__Dataset extract__
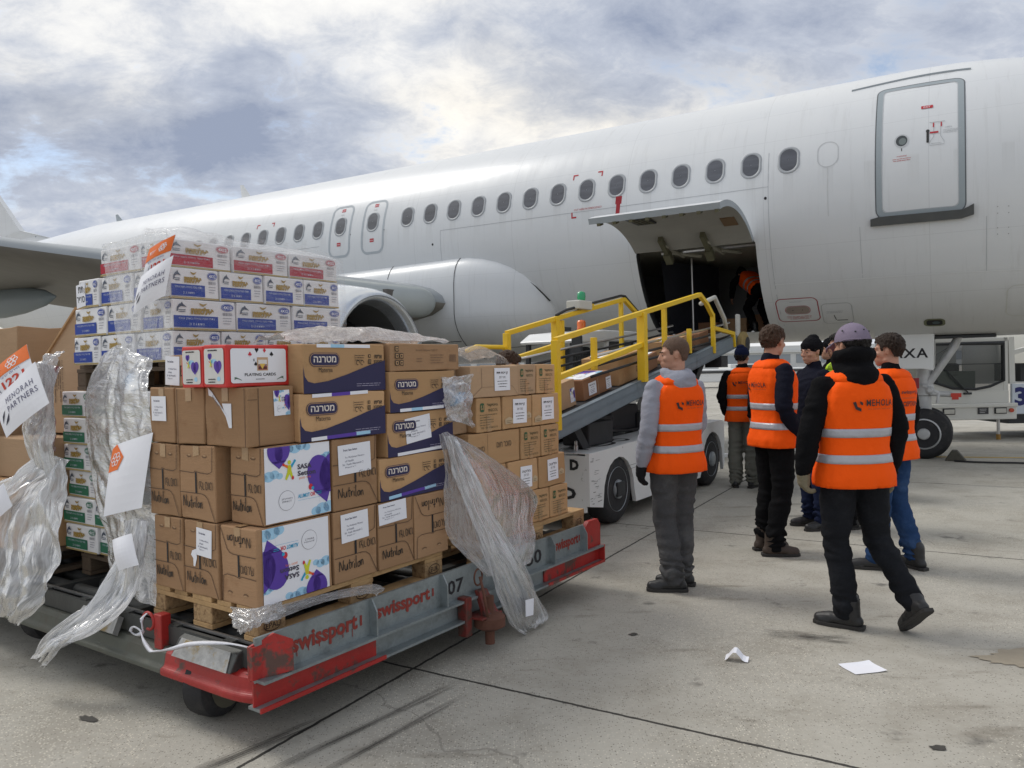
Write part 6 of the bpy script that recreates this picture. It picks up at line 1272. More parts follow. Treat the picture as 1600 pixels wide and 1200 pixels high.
# traffic cone on the loader deck
t=thing('traffic_cone','red and white traffic cone standing on the rear deck of the belt loader','traffic cone',LDM@Vector((2.62,.22,.795)),R(56))
OC=mat('cone_orange',(.75,.07,.02),.5,var=.08);WC=mat('cone_white',(.75,.75,.76),.5)
mb=MB();mb.box(-.14,-.14,0,.14,.14,.025);mb.build('base',OC,t,bevel=.01)
for z0,z1,m_ in((.025,.12,OC),(.12,.21,WC),(.21,.30,OC),(.30,.37,WC),(.37,.46,OC)):
    r=lambda z:.115-.19*z;mb=MB();mb.lathe((0,0,0),(0,0,1),[(r(z0),z0),(r(z1),z1)],24);mb.build('cone_band',m_,t,smooth=True,auto=40)
# papers on the ground
g8=Art();k=8
for i in range(k):
    for j in range(k): g8.rect(PAPER,i/k,j/k,(i+1)/k,(j+1)/k)
o=link('ground_paper',g8.mesh('ground_paper',lambda x,y,e:Vector((1.63,3.78,0))+Vector((.17,.03,0))*x+Vector((.035,-.12,0))*(-y+.5)*-1+Vector((0,0,.004+.03*max(0,x-.6)**2+.05*max(0,.35-y)**2))));tag(o,'flat white sheet of paper lying on the concrete','paper')
o=link('ground_paper',g8.mesh('ground_paper',lambda x,y,e:Vector((1.065,3.93,0))+Vector((.11*x,-.035*x,0))+Vector((.022*y,.05*y,0))+Vector((0,0,.006+.045*math.sin(math.pi*min(1,x*1.15))**2+.01*y))));tag(o,'small curled strip of white paper standing on the concrete','paper')
# ================= GROUND SERVICE VEHICLE behind the nose gear
gv=thing('service_truck','white airport service truck with a big windscreen behind the nose gear','truck',(7.93,14.2,0),R(-1));gv.scale=(.86,.9,.76)
W1=mat('truck_white',(.66,.66,.62),.4,var=.05,vscale=3)
mb=MB();mb.box(-.25,0,.50,1.62,.2,.82);mb.prism([(-.25,-.04,.80),(1.62,-.04,.80),(1.62,-.04,.90),(-.25,-.04,.90)],(0,.12,0));mb.build('bumper',W1,gv,bevel=.02)
mb=MB();mb.prism([(-.22,.08,.90),(1.5,.08,.90),(1.5,.08,1.20),(-.22,.08,1.20)],(0,2.0,0))
mb.prism([(-.22,.10,1.18),(-.12,.10,1.18),(-.12,.10,2.5),(-.22,.10,2.5)],(0,.1,0));mb.prism([(1.40,.10,1.18),(1.5,.10,1.18),(1.5,.10,2.5),(1.40,.10,2.5)],(0,.1,0));mb.box(-.22,.1,2.4,1.5,2.1,2.5)
mb.prism([(-.12,.10,1.18),(1.40,.10,1.18),(1.40,.10,1.45),(1.1,.10,1.30),(.8,.10,1.24),(.3,.10,1.27),(-.12,.10,1.44)],(0,.05,0));mb.box(-.22,2.0,1.2,1.5,2.1,2.4);mb.build('cab_body',W1,gv,bevel=.01)
mb=MB();ws=[(-.10,1.43),(.3,1.275),(.8,1.245),(1.1,1.305),(1.39,1.44),(1.39,2.36),(-.10,2.36)];mb.tube([(x,.09,z) for x,z in ws+[ws[0]]],.034,6);mb.tube([(-.1,.09,1.86),(1.39,.09,1.86)],.010,6);mb.build('windscreen_frame',DARK,gv)
gl_=bpy.data.materials.new('clear_screen');gl_.use_nodes=True;b=gl_.node_tree.nodes['Principled BSDF'];b.inputs['Base Color'].default_value=(.02,.028,.03,1);b.inputs['Alpha'].default_value=.72;b.inputs['Roughness'].default_value=.05
mb=MB();mb.add([(x,.095,z) for x,z in ws],[tuple(range(7))]);mb.build('windscreen',gl_,gv)
mb=MB();mb.box(.25,.6,1.2,1.1,.9,1.68);mb.build('dashboard',mat('dash_pale',(.30,.36,.32),.6),gv);mb=MB();mb.box(-.1,.5,1.2,.25,1.3,1.5);mb.box(.5,.9,1.6,.95,1.2,1.88);mb.build('driver_seat',DARK,gv,bevel=.06)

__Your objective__
Quote the data above in full and without alteration; skip the pictures.

__Output__
Write part 6 of the bpy script that recreates this picture. It picks up at line 1272. More parts follow. Treat the picture as 1600 pixels wide and 1200 pixels high.
# traffic cone on the loader deck
t=thing('traffic_cone','red and white traffic cone standing on the rear deck of the belt loader','traffic cone',LDM@Vector((2.62,.22,.795)),R(56))
OC=mat('cone_orange',(.75,.07,.02),.5,var=.08);WC=mat('cone_white',(.75,.75,.76),.5)
mb=MB();mb.box(-.14,-.14,0,.14,.14,.025);mb.build('base',OC,t,bevel=.01)
for z0,z1,m_ in((.025,.12,OC),(.12,.21,WC),(.21,.30,OC),(.30,.37,WC),(.37,.46,OC)):
    r=lambda z:.115-.19*z;mb=MB();mb.lathe((0,0,0),(0,0,1),[(r(z0),z0),(r(z1),z1)],24);mb.build('cone_band',m_,t,smooth=True,auto=40)
# papers on the ground
g8=Art();k=8
for i in range(k):
    for j in range(k): g8.rect(PAPER,i/k,j/k,(i+1)/k,(j+1)/k)
o=link('ground_paper',g8.mesh('ground_paper',lambda x,y,e:Vector((1.63,3.78,0))+Vector((.17,.03,0))*x+Vector((.035,-.12,0))*(-y+.5)*-1+Vector((0,0,.004+.03*max(0,x-.6)**2+.05*max(0,.35-y)**2))));tag(o,'flat white sheet of paper lying on the concrete','paper')
o=link('ground_paper',g8.mesh('ground_paper',lambda x,y,e:Vector((1.065,3.93,0))+Vector((.11*x,-.035*x,0))+Vector((.022*y,.05*y,0))+Vector((0,0,.006+.045*math.sin(math.pi*min(1,x*1.15))**2+.01*y))));tag(o,'small curled strip of white paper standing on the concrete','paper')
# ================= GROUND SERVICE VEHICLE behind the nose gear
gv=thing('service_truck','white airport service truck with a big windscreen behind the nose gear','truck',(7.93,14.2,0),R(-1));gv.scale=(.86,.9,.76)
W1=mat('truck_white',(.66,.66,.62),.4,var=.05,vscale=3)
mb=MB();mb.box(-.25,0,.50,1.62,.2,.82);mb.prism([(-.25,-.04,.80),(1.62,-.04,.80),(1.62,-.04,.90),(-.25,-.04,.90)],(0,.12,0));mb.build('bumper',W1,gv,bevel=.02)
mb=MB();mb.prism([(-.22,.08,.90),(1.5,.08,.90),(1.5,.08,1.20),(-.22,.08,1.20)],(0,2.0,0))
mb.prism([(-.22,.10,1.18),(-.12,.10,1.18),(-.12,.10,2.5),(-.22,.10,2.5)],(0,.1,0));mb.prism([(1.40,.10,1.18),(1.5,.10,1.18),(1.5,.10,2.5),(1.40,.10,2.5)],(0,.1,0));mb.box(-.22,.1,2.4,1.5,2.1,2.5)
mb.prism([(-.12,.10,1.18),(1.40,.10,1.18),(1.40,.10,1.45),(1.1,.10,1.30),(.8,.10,1.24),(.3,.10,1.27),(-.12,.10,1.44)],(0,.05,0));mb.box(-.22,2.0,1.2,1.5,2.1,2.4);mb.build('cab_body',W1,gv,bevel=.01)
mb=MB();ws=[(-.10,1.43),(.3,1.275),(.8,1.245),(1.1,1.305),(1.39,1.44),(1.39,2.36),(-.10,2.36)];mb.tube([(x,.09,z) for x,z in ws+[ws[0]]],.034,6);mb.tube([(-.1,.09,1.86),(1.39,.09,1.86)],.010,6);mb.build('windscreen_frame',DARK,gv)
gl_=bpy.data.materials.new('clear_screen');gl_.use_nodes=True;b=gl_.node_tree.nodes['Principled BSDF'];b.inputs['Base Color'].default_value=(.02,.028,.03,1);b.inputs['Alpha'].default_value=.72;b.inputs['Roughness'].default_value=.05
mb=MB();mb.add([(x,.095,z) for x,z in ws],[tuple(range(7))]);mb.build('windscreen',gl_,gv)
mb=MB();mb.box(.25,.6,1.2,1.1,.9,1.68);mb.build('dashboard',mat('dash_pale',(.30,.36,.32),.6),gv);mb=MB();mb.box(-.1,.5,1.2,.25,1.3,1.5);mb.box(.5,.9,1.6,.95,1.2,1.88);mb.build('driver_seat',DARK,gv,bevel=.06)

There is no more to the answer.